Monday, Mar. 23, 1953

Cooling the Broth

Since they came into office last January, Dwight Eisenhower's Cabinet officers and agency chiefs have been struggling to cut the $78.6 billion budget which they inherited from Harry Truman. Last week the struggle over the budget grew sharper.

In the Defense Department, Secretary Charles E. Wilson put through a cut which will save the Government about $33 million during the present fiscal year. Setting a monthly shrinkage goal of about 1% of the department's 1,327,546 civilian employees, Wilson ordered the armed services to drop a total of 39,346 civilians from their payrolls by the end of May.

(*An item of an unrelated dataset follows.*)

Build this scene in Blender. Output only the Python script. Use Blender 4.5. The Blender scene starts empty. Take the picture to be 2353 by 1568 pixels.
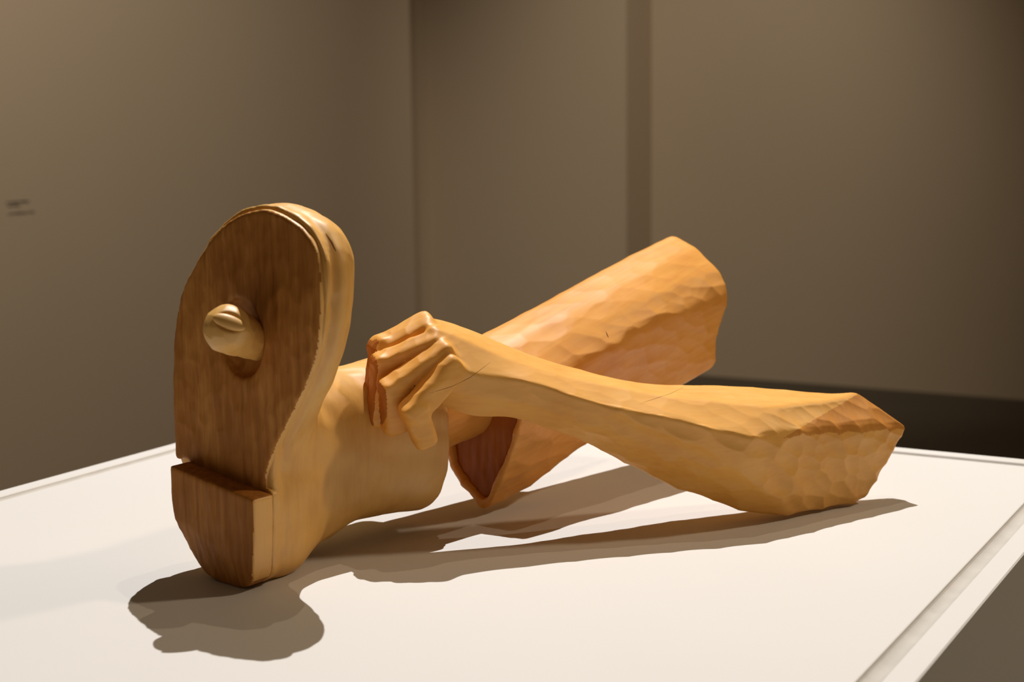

Not all of it was that easy. Budget Director Joseph Dodge ran into trouble when some of his fiscal surgeons decided to take $200 million out of the Interior Department's $235 million reclamation budget. To Easterners, "reclamation" is a fancy word for pork-barreling. To Westerners, who see federally-financed dams and canals as the only means of developing vast, arid stretches of their land, reclamation is what the Government exists to do. Last week this potent political fact was forcefully explained to Detroiter Dodge by his Western colleague, Interior Secretary Douglas McKay of Oregon. "Broth is never eaten as hot as it's cooked," philosophized McKay later. "I'm not really worried now. The Western Senators won't let them ruin the reclamation program."